Tackling Oil Spillage: Committee there, but only on paper
A high-powered national committee, formed to tackle oil or chemical spills along the shipping routes, has failed miserably to respond to the recent oil spill in the Meghna.
The failure laid bare the committee's sheer apathy and a lack of preparedness for such incidents.
The Meghna spill was the first since the committee was formed in 2020, and the biggest in the country so far.
The 24-member National Committee on Oil and Chemical Spillage (NOCS), led by the secretary of the environment, forest and climate change ministry, was supposed to act swiftly as per the National Contingency Plan in case of any oil or chemical spill.
However, the spill exposed that the NOCS is not even aware of the terms of references. Add to that, it had no coordination or preparation in tackling the marine accident, even two years into its formation, DoE sources said.

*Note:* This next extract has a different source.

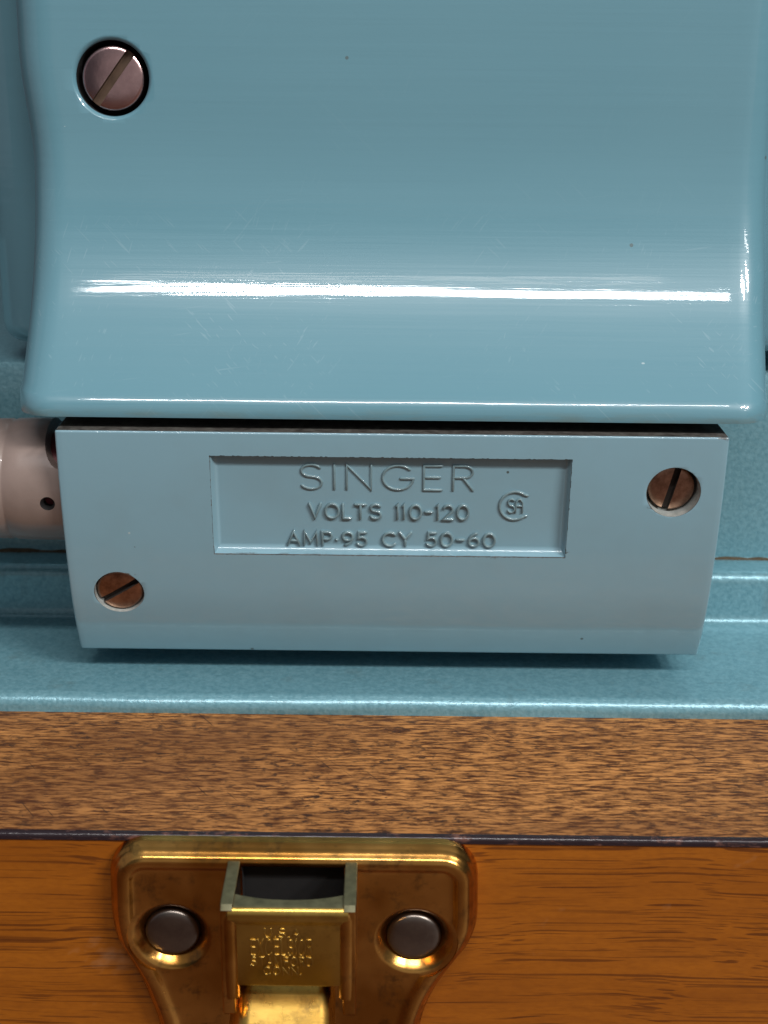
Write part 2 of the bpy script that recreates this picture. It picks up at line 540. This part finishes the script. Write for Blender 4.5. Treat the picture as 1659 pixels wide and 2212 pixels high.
def ridge(bm, pts, w, h, to3):
    """a half-round raised stroke along a 2D polyline; to3(u, v, height) -> mm point"""
    pts = [Vector(p) for p in pts]
    keep = [pts[0]]
    for p in pts[1:]:
        if (p - keep[-1]).length > 1e-4:
            keep.append(p)
    pts = keep
    closed = (pts[0] - pts[-1]).length < 1e-3
    if closed:
        pts = pts[:-1]
    n = len(pts)
    sec = [(-.5, -.15), (-.44, .55), (-.24, .92), (0, 1), (.24, .92), (.44, .55), (.5, -.15)]
    rows = []
    for i, p in enumerate(pts):
        a = pts[(i - 1) % n] if (closed or i) else None
        b = pts[(i + 1) % n] if (closed or i < n - 1) else None
        d0 = (p - a).normalized() if a is not None else None
        d1 = (b - p).normalized() if b is not None else None
        t = ((d0 or d1) + (d1 or d0))
        t = t.normalized() if t.length > 1e-4 else d1
        nn = Vector((-t.y, t.x))
        k = 1.0
        if d0 is not None and d1 is not None:
            k = min(1.0 / max(nn.dot(Vector((-d1.y, d1.x))), .45), 1.8)
        rows.append((p, nn, t, k))
    loops = []
    if not closed:
        p, nn, t, k = rows[0]
        loops.append([to3(*(p - t * w * .45 + nn * s * w * .45), hh * h * .5 if hh > 0 else hh * h) for s, hh in sec])
    for p, nn, t, k in rows:
        loops.append([to3(*(p + nn * s * w * k), hh * h) for s, hh in sec])
    if not closed:
        p, nn, t, k = rows[-1]
        loops.append([to3(*(p + t * w * .45 + nn * s * w * .45), hh * h * .5 if hh > 0 else hh * h) for s, hh in sec])
    vs = [[bm.verts.new(q) for q in lp] for lp in loops]
    m = len(sec)
    rng = range(len(vs)) if closed else range(len(vs) - 1)
    for i in rng:
        a, b = vs[i], vs[(i + 1) % len(vs)]
        for j in range(m - 1):
            bm.faces.new((a[j], a[j + 1], b[j + 1], b[j]))
    if not closed:
        bm.faces.new(vs[0])
        bm.faces.new(vs[-1][::-1])


def write(bm, text, x0, x1, zbase, height, w, h, surf, gap=.30, jitter=0.0):
    """raised text between x0 and x1 on the surface y = surf(z), facing -Y"""
    total = sum(G[c][0] for c in text) + gap * (len(text) - 1)
    kx = (x1 - x0) / total
    x = 0.0
    for c in text:
        gw, strokes = G[c]
        jx, jz = random.uniform(-jitter, jitter), random.uniform(-jitter, jitter)
        for st in strokes:
            pts = [(x0 + (x + px) * kx + jx, zbase + pz * height + jz) for px, pz in st]
            ridge(bm, pts, w, h, lambda u, v, q: (u, surf(v) - q, v))
        x += gw + gap
    return bm


# ================================================================== UNSEEN TABLE, ADDED FOR WARM REFLECTIONS IN THE BRASS
tb = box(bmesh.new(), -900, 900, -800, 500, -182.6, -142.6)
added_table = put('reflector_table', tb, mat_simple('reflector_table_wood', (0.060, 0.018, 0.003), (0.095, 0.031, 0.006), 0.5, 0.0, 60, 0.00002), smooth=0)
added_table['kind'] = 'structure'

# ================================================================== WOODEN CASE
MOVE = Matrix.Translation(CASE)
case = thing('wooden_case', 'orange brown wooden carrying case with worn rail and brass latch under the machine', 'case', (0, 122.9, -140))
b = extrude_x(bmesh.new(), [(119.3, -78.004), (156.0, -78.004), (156.0, -92), (119.3, -92)], [-160 + 4 * i for i in range(81)])
put('top_rail', b, RAIL, case, smooth=0)
b = extrude_x(bmesh.new(), [(118.75, -78.75), (118.75, -140), (126, -140), (126, -92.2), (119.2, -92.2), (119.2, -78.75)], [-160, 160])
put('front_panel', b, PANEL, case, smooth=0)
prof = [(119.28, -78.75), (118.55, -78.75)] + [(119.0 - .45 * math.cos(a), -78.45 + .45 * math.sin(a)) for a in [math.pi / 2 * i / 6 for i in range(7)]] + [(119.28, -78.0)]
b = extrude_x(bmesh.new(), prof, [-160 + 4 * i for i in range(81)])
put('edge_strip', b, EDGE, case, smooth=60)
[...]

After the December 24 Meghna oil spill, the committee, according to its stated responsibilities, was supposed to hold emergency meetings, select on-scene commanders, alert relevant government agencies, mobilise resources to contain the spilled oil, provide technical support and engage environmental scientists to assess the damage.
But the committee met 10 long days after the country's biggest oil spill, in which an estimated 12 lakh litres seeped into the river.

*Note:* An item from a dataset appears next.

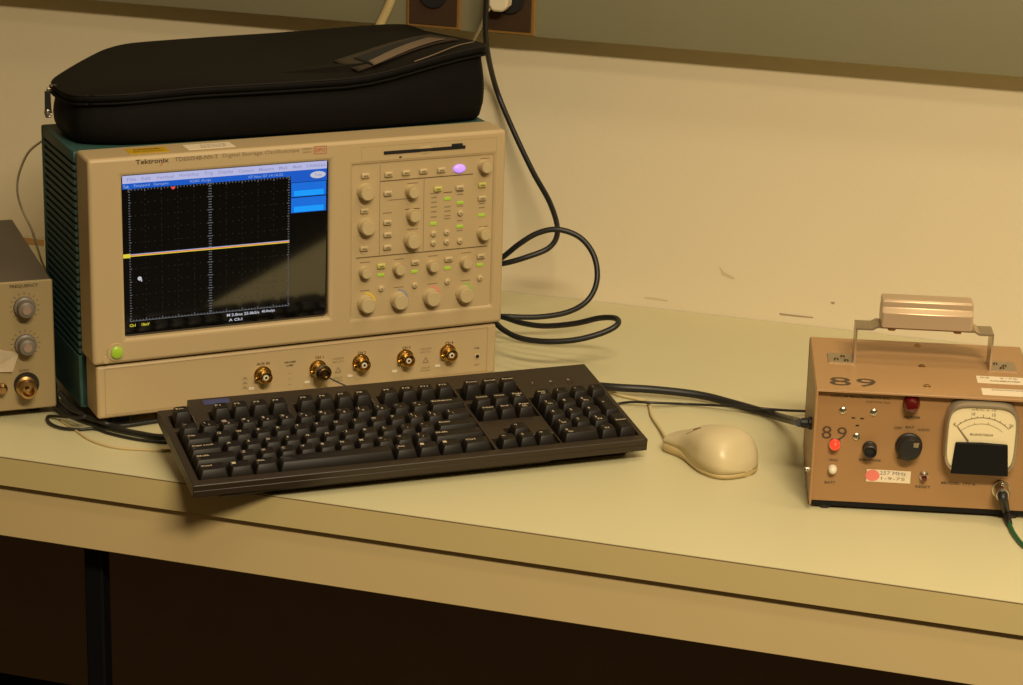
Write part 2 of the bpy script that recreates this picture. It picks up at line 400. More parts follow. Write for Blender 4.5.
srect(bm, .2022, u1-.0005, .2090, .2245, 3); srect(bm, .2050, u1-.003, .2098, .2154, 4, SV-.0002)
n = 24; f = bm.faces.new([bm.verts.new((.2303+.0082*math.cos(2*math.pi*k/n), SV-.0003, .2468+.0036*math.sin(2*math.pi*k/n))) for k in range(n)]); f.material_index = 6
text(bm, 'Tek', .0040, front(.2303, .2468, SV-.0005), 1, width=.008, bold=True)
gx0, gx1, gz0, gz1 = .0357, .2005, .1121, .2466
for i in range(11):                            # graticule: ticks and dotted lines
    gx = gx0+(gx1-gx0)*i/10
    for j in range(51):
        z = gz0+(gz1-gz0)*j/50
        if i in (0, 5, 10):
            L = .0016 if j % 5 else .0026
            srect(bm, gx-L if i else gx, gx+L if i < 10 else gx, z-.0005, z+.0005, 7)
        elif j % 2 == 0:
            srect(bm, gx-.0004, gx+.0004, z-.0004, z+.0004, 10)
for j in range(11):
    gz = gz0+(gz1-gz0)*j/10
    for i in range(51):
        x = gx0+(gx1-gx0)*i/50
        if j in (0, 10): srect(bm, x-.0005, x+.0005, gz-(0 if j == 0 else .0014 if i % 5 else .0026), gz+(0 if j == 10 else .0014 if i % 5 else .0026), 7)
        elif i % 2 == 0: srect(bm, x-.0004, x+.0004, gz-.0004, gz+.0004, 10)
srect(bm, gx0, gx1, gz0-.0004, gz0+.0004, 7); 
tz = .1798
for a, b, m_ in ((-.0012, -.0003, 8), (-.0003, .0005, 9), (.0005, .0009, 6), (.0009, .0013, 5)): srect(bm, gx0-.001, gx1, tz+a, tz+b, m_, SV-.0002)
srect(bm, u0-.0004, gx0+.001, tz-.0022, tz+.0018, 8, SV-.0003)
f = bm.faces.new([bm.verts.new(p) for p in ((.0782, SV-.0003, .2462), (.0832, SV-.0003, .2462), (.0815, SV-.0003, .2436), (.0795, SV-.0003, .2436))]); f.material_index = 9
f = bm.faces.new([bm.verts.new((.0458+.0021*math.cos(k), SV-.0003, .1556+.0021*math.sin(k))) for k in [2*math.pi*i/12 for i in range(12)]]); f.material_index = 6
srect(bm, .0470, .0482, .1525, .1545, 6, SV-.0003)
text(bm, 'Ch1', .0040, front(.0380, .1078, SV-.0002), 8, width=.006, bold=True); text(bm, '10mV', .0040, front(.0512, .1078, SV-.0002), 8, width=.008, bold=True)
text(bm, 'M 2.0ms 25.0kS/s', .0040, front(.1520, .1083, SV-.0002), 6, width=.034, bold=True); text(bm, '40.0ns/pt', .0038, front(.1785, .1083, SV-.0002), 6, width=.014, bold=True)
text(bm, 'A Ch1', .0038, front(.1440, .1030, SV-.0002), 6, width=.014, bold=True)
obj('screen_image', bm, mats, scr, label='lit screen picture with blue menu and one flat trace')
# control panel
bm = NB(); box(bm, PAN[0]-.002, PAN[1]+.002, .0022, .02, PAN[2]-.002, PAN[3]+.002)
cp = obj('control_panel', bm, 'beige', osc)
PV = .0022
bm = NB()
def pline(a, b, z, t=.0011, mi=0): srectp(bm, a, b, z-t/2, z+t/2, mi)
def srectp(bm, a, b, c, e, mi=0, v=PV-.00015): quad(bm, [(a, v, c), (b, v, c), (b, v, e), (a, v, e)], mi)
pline(.2965, .3990, .2350); pline(.2710, .4170, .1567)
for uu in (.2962, .3445): srectp(bm, uu-.0003, uu+.0003, .158, .2525 if uu < .3 else .234, 1)
for (uu, z, wd, mi) in ((.3321, .2305, .012, 1), (.3321, .2035, .016, 0), (.3322, .182, .012, 1), (.3045, .2015, .010, 1), (.412, .2505, .010, 1), (.412, .178, .010, 1), (.356, .2178, .010, 1), (.371, .2178, .010, 0), (.316, .2147, .020, 1)):
    srectp(bm, uu-wd/2, uu+wd/2, z-.0005, z+.0005, mi)
for z in (.2135, .2085, .2035, .1985, .1930): srectp(bm, .3525, .3590, z-.0006, z+.0006, 1)
for z in (.2025, .1980, .1930, .1900): srectp(bm, .3675, .3745, z-.0006, z+.0006, 1)
for z in (.2175, .2145, .2020, .1865, .1760): srectp(bm, .3815, .3885, z-.0005, z+.0005, 1)
for z in (.2030, .1985): srectp(bm, .4065, .4130, z-.0006, z+.0006, 1)
chs = [(.2812, .2826), (.3184, .3190), (.3559, .3554), (.3934, .3926)]
for i, (a, b) in enumerate(chs):
    for z in (.1515, .1215): srectp(bm, a-.006, a+.005, z-.0005, z+.0005, 1)
for (a, s) in ((.2812, 'CH 1'), (.3184, 'CH 2'), (.3559, 'CH 3'), (.3934, 'CH 4')): pass
obj('panel_printing', bm, ['groove', 'inklight'], cp)
def knob_mesh(r, h):
    bm = NB(); lathe(bm, [(r*1.05, 0), (r*1.02, h*.25), (r*.96, h*.3), (r*.90, h*.9), (r*.82, h), ], 28, front(0, 0))
    for k in range(22):
        a = 2*math.pi*k/22
        box(bm, -.0003, .0003, -.0002, .0002, h*.32, h*.92, mx=front(0, 0) @ Matrix.Rotation(a, 4, 'Z') @ Matrix.Translation((r*.93, 0, 0)))
    return bm
def proto(name, bm, m, **k): return obj(name, bm, m, osc, **k)
made = {}
def put(key, name, maker, m, u, z, v=PV, **k):
    if key not in made:
        made[key] = proto(name, maker(), m, loc=(u, v, z), **k); return made[key]
    return copy(made[key], osc, (u, v, z))
def button_mesh(w_, h_, d_=.0028):
    bm = NB(); box(bm, -w_/2, w_/2, -d_, 0, -h_/2, h_/2, bev=min(w_, h_)*.28, seg=2); return bm
def round_mesh(r, d_): 
    bm = NB(); lathe(bm, [(r, 0), (r, d_*.7), (r*.75, d_)], 18, front(0, 0)); return bm
B_, S_, K_ = (.0088, .0058), .0030, .0
for u, z in ((.2800, .2425), (.2793, .2060), (.2790, .1665), (.3052, .2420), (.3242, .2422), (.3432, .2424), (.3630, .2422), (.3046, .2222), (.3044, .1918), (.3048, .1788), (.3047, .1656), (.3840, .2218), (.4092, .2088)):
    put('b', 'button', lambda: button_mesh(.0092, .0056), 'beigek', u, z, smooth=50)
# dark legends in the middle of each button
for u, z in ((.3356, .1466), (.3730, .1466), (.4094, .1466)): put('b', 'button', None, None, u, z)
for u, z in ((.3596, .2225), (.4092, .2230), (.2981, .1463)): put('by', 'lit_button', lambda: button_mesh(.0092, .0056), 'yellowlit', u, z, smooth=50, label='yellow-green lit button')
put('pp', 'purple_button', lambda: lathe(NB(), [(.0068, 0), (.0066, .0016), (.0052, .0026), (.002, .0030)], 28, front(0, 0) @ Matrix.Diagonal((1, .66, 1, 1))), 'purple', .3832, .2420, smooth=50, label='glowing purple button')
for u, z in ((.3555, .1755), (.3555, .1655), (.3703, .1755), (.3703, .1655), (.3852, .1950), (.3852, .1650), (.2983, .1222), (.3356, .1222), (.3720, .1225), (.4091, .1228)):
    put('s', 'round_button', lambda: round_mesh(.0032, .0026), 'beigek', u, z, smooth=50)
for u, z in ((.3553, .1860), (.3706, .2112), (.3849, .2058), (.3849, .1805), (.4092, .1905), (.2979, .1366), (.3351, .1368), (.3721, .1370), (.4086, .1372)):
    put('g', 'indicator_light', lambda: button_mesh(.0074, .0034, .0008), 'greenled', u, z, smooth=50, label='green lit indicator')
for u, z in ((.2806, .2240), (.2815, .1875), (.3321, .1688)): put('kl', 'knob', lambda: knob_mesh(.0082, .011), 'beigek', *lift(u+.0024, z-.0003, -.009), smooth=40)
for u, z in ((.3311, .2206), (.3324, .1952), (.4118, .2408), (.4121, .1690)): put('km', 'knob', lambda: knob_mesh(.0062, .011), 'beigek', *lift(u+.0024, z-.0003, -.009), smooth=40)
for i, (a, b) in enumerate(chs):
    put('ks', 'knob', lambda: knob_mesh(.0056, .010), 'beigek', *lift(a+.0012, .1393, -.008), smooth=40)
    kn = put('kc', 'knob', lambda: knob_mesh(.0087, .011), 'beigek', *lift(b+.0020, .1050, -.009), smooth=40)
    bm = NB(); pts = []
    for k in range(9):
        an = math.radians(5+85*k/8); pts.append((math.cos(an), math.sin(an)))
    for (c, s), (c2, s2) in zip(pts, pts[1:]):
        quad(bm, [(c*.0098, 0, s*.0098), (c*.0118, 0, s*.0118), (c2*.0118, 0, s2*.0118), (c2*.0098, 0, s2*.0098)])
    obj('channel_mark', bm, ['c_yellow', 'c_blue', 'c_pink', 'c_green'][i], cp, (kn.location.x, PV-.0002, kn.location.z))
bm = NB()
for o in [x for x in osc.children if x.name.split('.')[0] in ('button', 'lit_button')]:
    u, v, z = o.location; srectp(bm, u-.0024, u+.0024, z-.0010, z+.0006, 0, PV-.0030)
for o in [x for x in osc.children if x.name.split('.')[0] == 'round_button']:
    u, v, z = o.location; srectp(bm, u-.0010, u+.0010, z-.0006, z+.0006, 0, PV-.0028)
obj('button_legends', bm, 'inklight', cp)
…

Instead, the Bangladesh Coast Guard were the first responders to the disaster and conducted the entire operation to remove oil, and lift and tow away the vessel, after it came to know about the incident from its patrol team.
Officials of the Department of Environment, whose director general was made the committee's member-secretary, showed up at the site 24 hours after the incident.
The NOCS was formed 10 years after Bangladesh in 2010 signed a Memorandum of Understanding as part of a regional agreement among five countries -- India, Pakistan, Maldives, Sri Lanka and Bangaldesh.
The aim of the agreement is to ensure collective response in case of any major spill of hydrocarbon product being transported along shipping routes.
KM Shafiul Kinjal, coast guard officer and supervisor of the rescue and oil removal operation, told The Daily Star that once they were informed about the spill by their patrol team, they rushed to the spot with the necessary equipment on their own.
"We did not get any instruction from any other organisations in this regard."
Though the Coast Guard claims to have scooped up two lakh litres of oil, the SHR Navigation Company, which owns the oil tanker, tells a different story.
Mahtabur Rahman, executive director (finance and admin) of the company, told The Daily Star that only 476.94 litres (three barrels) out of 12.38 lakh litres of oil could be recovered.
Most of the oil had deposited into the riverbed, he apprehended.
Asked whether they had an emergency action plan approved by the DoE for tackling such spills, he said he was not even aware that something like that exists.
Farhina Ahmed, secretary of the environment ministry and the central contact personnel of the NOCS, did not respond to calls or text messages for comments.
Speaking to The Daily Star, Sanjay Kumar Bhowmik, additional secretary (environment) of the ministry, claimed their works are ongoing.
Regarding the NOCS's actions, he said they held a meeting recently after the Meghna oil spill.
"Though they [the NOCS] are supposed to hold meetings once every fourth months, they could not do that. But we [the ministry] are providing secretarial service to the committee. In the meantime, we have formed a separate 20-member committee to assess the damages in the Meghna."
About the progress of the national contingency plan, which tasks the environment ministry with coordinating and mobilising resources, ensuring training and logistics, and establishing a dedicated cell to deal with such spills, he said these mechanisms could not be established yet.
"This will take time."
Md Maruf Hossain, professor of Institute of Marine Science and Fisheries in Chattogram University who drafted the final contingency plan, told The Daily Star that the key steps he suggested were omitted from the plan that the government gazetted.
"I suggested a Marine Pollution Control Authority, which neighbouring countries have established. We have many organisations but no action on the ground at all."
After the massive oil spill in the Shela river near the Sundarbans in 2014, the UNESCO made 10 recommendations, including the formation of a dedicated marine authority to better manage spill incidents and strengthening of the inland vessel management, vessel spacing and navigational restrictions in line with the international practice.
With 90 percent of the country's trade happening through the shipping routes, the coastal and marine areas of Bangladesh are always at a risk of marine accidents.
"We, however, seem to have no preparedness in that regard," Maruf observed.
Meanwhile on Tuesday, another vessel carrying 500 tonnes of fertiliser sank in the Mongla river. And once again, the NOCS has remained ignorant and inactive.